Jordan Cove Energy Project Suffers Setbacks but Remains Resilient

on March 17, 2015 at 12:00 PM


At the beginning of the year the proposed $6 billion Jordan Cove Energy Project looked like nothing could stand in its way. The project is slated to be built in Coos County on the southern Oregon coast by Calgary-based Veresen Inc. and is one of more than a dozen US based liquefied natural gas (LNG) project proposals that hope to tap LNG markets in the Asia-Pacific region, which currently represents two-thirds of global LNG demand with projections for that number to continue to increase. It will have storage capacity of 320,000 cubic meters, and liquefaction capacity of 6 million metric tons per year, expandable to 9 million metric tons per year.

However, what a difference a month can make. In February, local environmental groups started to push back against the project, garnishing considerable media attention. Some of the groups are advocating that a so-called Community Bill of Rights be passed to ensure that local residents can have more control over the project. Those goals, however, look like little more than wishful thinking, at least according to legal experts and Coos County officials.

Coos County Commissioner John Sweet said that issues such as free movement of commerce between states are determined on the Federal level, while the Department of Commerce sets tariffs and the Department of Energy handles exports, so any Community Bill of Rights would be beyond local jurisdiction.

The Jordan Cove Project also experienced a set-back last month, but one that appears to be temporary, when the Federal Energy Regulatory Commission (FERC) postponed the project’s environmental clearance, moving the date from February 27 to June 12. Veresen officials expressed disappointment over the postponement, but added that they look forward to receiving final FERC approval in June.
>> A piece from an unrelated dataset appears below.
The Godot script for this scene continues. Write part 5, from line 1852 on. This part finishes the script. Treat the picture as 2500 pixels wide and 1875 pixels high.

Veresen’s next hurdle, however, appears to be more substantial. The Ontario Court of Justice ruled on February 26 that Michigan-based Energy Fundamentals Group Inc. (EFG) could take up to one-fifth ownership in the project under a 10-year old agreement it reached with Chicago Energy partners L.P., a predecessor to Veresen, even though the project has been switched from an import to export facility.

Veresen said in a news release the same day that it’s “reviewing the decision of the court in order to determine what further steps to take in respect of the decision including, among other things, filing an appeal of the decision.” The company has 30-days to file an appeal.

Dorreen Miller, Veresen’s director of investor relations, said that the company is open to having project partners, but EFG is not an ideal partner because it lacks LNG industry experience. EFG for its part, describes itself as a “sustainable energy investment and advisory services company.”

Plunging oil and gas prices, off by more than 50 percent since mid-June, pose another serious challenge for the Jordan Cove Project. Lower prices have already caused several other LNG project proposals to be put on hold, including Excelerate Energy’s Texas LNG terminal and BG Group’s Lake Charles project which has delayed a final investment decision (FID) until 2016 instead of this year.

Though Jordan Cove has export permits from Canada and the US, it hasn’t yet secured any long-term off take agreements with suppliers. LNG projects must ink these long-term supply contracts to secure funding so they can proceed with making a FID.

In the long term, however, Jordan Cove may still have some advantages over its larger LNG project counterparts which can cost four or five times as much to build. First, mid-sized projects can be completed quicker, so are able to recover construction and capital costs more quickly. Small to mid-sized LNG projects can also be more flexible negotiating both long-term contracts and selling cargoes on the spot market as well as tapping into niche markets such as providing LNG as bunker fuel for the developing domestic maritime shipping industry.

Finally, a temporary postponement with its project may actually work in Veresen’s favor since oil and oil-linked LNG prices may start to trend upward by the end of the year. If so, Veresen can lock in long-term off take agreements at these higher prices and finally reach its FID.